EXERCISE REQUIREMENTS = Nothing but the lines from the line that contains "b = MB(); b.box(XL-2.6, 0.4, -0.1, XL-2.5, 3.4, 2.4);" through the line that contains "st('wall_house', b, M['dark'], smooth=False)" should appear in the output, each reproduced exactly.
--- Begin ---
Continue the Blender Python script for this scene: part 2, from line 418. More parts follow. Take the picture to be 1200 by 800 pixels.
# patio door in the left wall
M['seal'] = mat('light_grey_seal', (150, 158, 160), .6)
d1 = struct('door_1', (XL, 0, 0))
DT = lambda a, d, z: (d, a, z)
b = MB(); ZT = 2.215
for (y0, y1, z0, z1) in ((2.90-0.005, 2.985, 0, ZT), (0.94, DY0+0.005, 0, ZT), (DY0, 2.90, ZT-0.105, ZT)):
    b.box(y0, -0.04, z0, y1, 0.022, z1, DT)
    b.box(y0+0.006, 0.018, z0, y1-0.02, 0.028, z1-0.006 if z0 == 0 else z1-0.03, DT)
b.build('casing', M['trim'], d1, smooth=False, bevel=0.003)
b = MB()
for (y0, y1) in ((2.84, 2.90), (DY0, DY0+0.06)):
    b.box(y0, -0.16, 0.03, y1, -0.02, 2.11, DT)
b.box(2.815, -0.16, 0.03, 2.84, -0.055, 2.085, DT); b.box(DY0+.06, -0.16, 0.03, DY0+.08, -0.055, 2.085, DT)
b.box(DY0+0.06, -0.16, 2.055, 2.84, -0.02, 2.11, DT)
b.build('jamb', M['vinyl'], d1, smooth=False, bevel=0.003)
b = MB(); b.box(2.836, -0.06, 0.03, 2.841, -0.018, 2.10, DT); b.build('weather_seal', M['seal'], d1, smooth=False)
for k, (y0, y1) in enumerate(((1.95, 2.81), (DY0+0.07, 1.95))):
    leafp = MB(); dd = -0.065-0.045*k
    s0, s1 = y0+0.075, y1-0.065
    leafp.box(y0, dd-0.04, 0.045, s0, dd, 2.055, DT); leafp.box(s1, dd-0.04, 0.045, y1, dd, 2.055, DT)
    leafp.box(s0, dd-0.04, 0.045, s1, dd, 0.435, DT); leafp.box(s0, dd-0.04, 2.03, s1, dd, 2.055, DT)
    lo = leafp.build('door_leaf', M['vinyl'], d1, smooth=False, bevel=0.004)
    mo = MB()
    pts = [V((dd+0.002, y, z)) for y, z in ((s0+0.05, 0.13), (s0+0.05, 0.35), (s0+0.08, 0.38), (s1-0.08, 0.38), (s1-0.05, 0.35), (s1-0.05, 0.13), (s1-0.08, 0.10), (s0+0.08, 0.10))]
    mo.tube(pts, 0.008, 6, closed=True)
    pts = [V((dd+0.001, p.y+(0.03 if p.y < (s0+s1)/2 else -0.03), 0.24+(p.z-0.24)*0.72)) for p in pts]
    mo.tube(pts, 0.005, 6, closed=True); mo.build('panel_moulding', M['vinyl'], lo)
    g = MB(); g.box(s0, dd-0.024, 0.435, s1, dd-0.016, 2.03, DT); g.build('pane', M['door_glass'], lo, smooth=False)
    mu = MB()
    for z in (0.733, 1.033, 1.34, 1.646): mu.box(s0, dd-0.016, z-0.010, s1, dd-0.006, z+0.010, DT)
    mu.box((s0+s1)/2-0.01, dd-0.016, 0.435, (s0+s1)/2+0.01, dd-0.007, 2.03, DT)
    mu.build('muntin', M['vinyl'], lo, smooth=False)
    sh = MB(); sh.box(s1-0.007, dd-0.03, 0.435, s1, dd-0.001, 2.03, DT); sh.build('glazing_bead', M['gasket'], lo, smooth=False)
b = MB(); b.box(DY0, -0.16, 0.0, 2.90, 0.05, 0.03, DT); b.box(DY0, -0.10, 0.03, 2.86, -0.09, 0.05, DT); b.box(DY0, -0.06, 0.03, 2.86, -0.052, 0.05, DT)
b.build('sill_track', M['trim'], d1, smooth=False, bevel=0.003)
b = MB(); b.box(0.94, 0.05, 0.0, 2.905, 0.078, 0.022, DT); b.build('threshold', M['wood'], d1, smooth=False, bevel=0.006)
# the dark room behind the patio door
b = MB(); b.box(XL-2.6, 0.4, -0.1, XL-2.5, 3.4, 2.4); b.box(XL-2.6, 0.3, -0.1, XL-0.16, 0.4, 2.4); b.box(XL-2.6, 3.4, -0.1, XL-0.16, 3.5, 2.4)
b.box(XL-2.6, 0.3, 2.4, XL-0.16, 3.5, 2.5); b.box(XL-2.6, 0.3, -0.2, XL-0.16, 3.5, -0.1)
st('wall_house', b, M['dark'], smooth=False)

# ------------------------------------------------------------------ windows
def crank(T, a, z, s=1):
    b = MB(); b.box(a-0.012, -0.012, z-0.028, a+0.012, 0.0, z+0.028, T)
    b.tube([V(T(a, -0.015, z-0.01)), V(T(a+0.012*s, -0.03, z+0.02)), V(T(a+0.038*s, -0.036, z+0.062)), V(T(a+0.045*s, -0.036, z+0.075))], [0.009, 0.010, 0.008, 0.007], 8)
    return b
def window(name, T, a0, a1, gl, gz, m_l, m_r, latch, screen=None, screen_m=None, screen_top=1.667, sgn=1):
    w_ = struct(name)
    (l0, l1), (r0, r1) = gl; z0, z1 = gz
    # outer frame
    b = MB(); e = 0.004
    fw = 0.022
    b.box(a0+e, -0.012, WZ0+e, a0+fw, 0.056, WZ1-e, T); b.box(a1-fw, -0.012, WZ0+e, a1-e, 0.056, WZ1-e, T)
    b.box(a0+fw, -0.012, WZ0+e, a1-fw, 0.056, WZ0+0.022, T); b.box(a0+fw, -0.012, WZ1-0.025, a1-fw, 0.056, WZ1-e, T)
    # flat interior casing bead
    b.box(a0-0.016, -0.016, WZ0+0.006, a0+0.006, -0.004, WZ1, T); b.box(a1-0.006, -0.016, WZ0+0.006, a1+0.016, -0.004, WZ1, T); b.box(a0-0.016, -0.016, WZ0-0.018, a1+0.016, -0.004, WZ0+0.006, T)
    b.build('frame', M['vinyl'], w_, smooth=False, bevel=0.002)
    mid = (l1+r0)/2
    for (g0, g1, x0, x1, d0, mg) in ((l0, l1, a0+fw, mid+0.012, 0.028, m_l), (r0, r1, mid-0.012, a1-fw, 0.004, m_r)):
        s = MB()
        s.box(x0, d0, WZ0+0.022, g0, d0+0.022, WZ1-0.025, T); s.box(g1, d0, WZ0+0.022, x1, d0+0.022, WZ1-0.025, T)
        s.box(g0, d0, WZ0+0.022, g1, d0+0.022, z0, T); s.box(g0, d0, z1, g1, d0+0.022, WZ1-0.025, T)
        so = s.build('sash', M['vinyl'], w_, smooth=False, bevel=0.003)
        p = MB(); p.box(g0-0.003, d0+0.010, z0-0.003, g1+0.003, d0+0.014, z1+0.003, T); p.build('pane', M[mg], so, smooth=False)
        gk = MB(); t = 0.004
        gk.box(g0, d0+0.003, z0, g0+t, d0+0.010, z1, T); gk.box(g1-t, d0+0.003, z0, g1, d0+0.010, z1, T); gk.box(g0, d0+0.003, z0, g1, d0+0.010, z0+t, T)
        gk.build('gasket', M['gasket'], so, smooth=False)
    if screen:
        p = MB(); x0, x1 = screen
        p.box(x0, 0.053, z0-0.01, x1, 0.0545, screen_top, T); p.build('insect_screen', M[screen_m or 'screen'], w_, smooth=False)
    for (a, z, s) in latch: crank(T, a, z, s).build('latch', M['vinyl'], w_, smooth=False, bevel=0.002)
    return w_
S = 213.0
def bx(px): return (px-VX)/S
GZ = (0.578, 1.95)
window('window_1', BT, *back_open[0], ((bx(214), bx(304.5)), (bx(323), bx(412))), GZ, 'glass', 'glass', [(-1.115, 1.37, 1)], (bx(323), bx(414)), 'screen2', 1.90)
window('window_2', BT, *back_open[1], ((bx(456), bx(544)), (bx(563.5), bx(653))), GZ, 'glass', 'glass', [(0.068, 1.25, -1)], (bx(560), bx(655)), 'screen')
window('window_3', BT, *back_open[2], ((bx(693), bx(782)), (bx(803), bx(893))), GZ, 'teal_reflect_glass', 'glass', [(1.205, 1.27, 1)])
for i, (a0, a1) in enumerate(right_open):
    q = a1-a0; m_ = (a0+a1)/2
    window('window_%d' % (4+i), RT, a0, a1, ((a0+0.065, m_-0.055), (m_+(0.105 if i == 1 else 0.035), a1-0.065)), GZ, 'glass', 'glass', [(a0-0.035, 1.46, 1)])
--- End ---
RIGHT ANSWER =
b = MB(); b.box(XL-2.6, 0.4, -0.1, XL-2.5, 3.4, 2.4); b.box(XL-2.6, 0.3, -0.1, XL-0.16, 0.4, 2.4); b.box(XL-2.6, 3.4, -0.1, XL-0.16, 3.5, 2.4)
b.box(XL-2.6, 0.3, 2.4, XL-0.16, 3.5, 2.5); b.box(XL-2.6, 0.3, -0.2, XL-0.16, 3.5, -0.1)
st('wall_house', b, M['dark'], smooth=False)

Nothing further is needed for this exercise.